Viticulture is entangled with weather and climate. Therefore, areas currently suitable for grape production can be challenged by climate change. Winegrowers in Italy already experiences the effect of climate change, especially in the form of warmer growing season, more frequent drought periods, and increased frequency of weather extremes.
The aim of this study is to investigate the impact of climate variability and change on grape yield in Italy to provide winegrowers the information needed to make their business more sustainable and resilient to climate change. We computed a specific range of bioclimatic indices, selected by the International Organisation of Vine and Wine (OIV), and correlated them to grape yield data. We have worked in collaboration with some wine consortiums in northern and central Italy, which provided grape yield data for our analysis.
Using climate variables from the E-OBS dataset we investigate how the bioclimatic indices changed in the past, and the impact of this change on grape productivity in the study areas. The climate impact on productivity is also investigated by using high-resolution convection-permitting models (CPMs – 2.2 horizontal resolution), with the purpose of estimating productivity in future emission scenarios.
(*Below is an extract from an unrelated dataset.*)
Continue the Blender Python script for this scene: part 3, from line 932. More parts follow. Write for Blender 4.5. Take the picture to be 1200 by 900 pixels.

The CPMs are likely the best available option for this kind of impact studies since they allow a better representation of small-scale processes and features, explicitly resolve deep convection, and show an improved representation of extremes. In our study, we also compare CPMs with regional climate models (RCMs – 12 km horizontal resolution) to assess the added value of high-resolution models for impact studies. Further development of our study will lead to assessing the future suitability for vine cultivation and could lead to the construction of a statistical model for future projection of grape yield.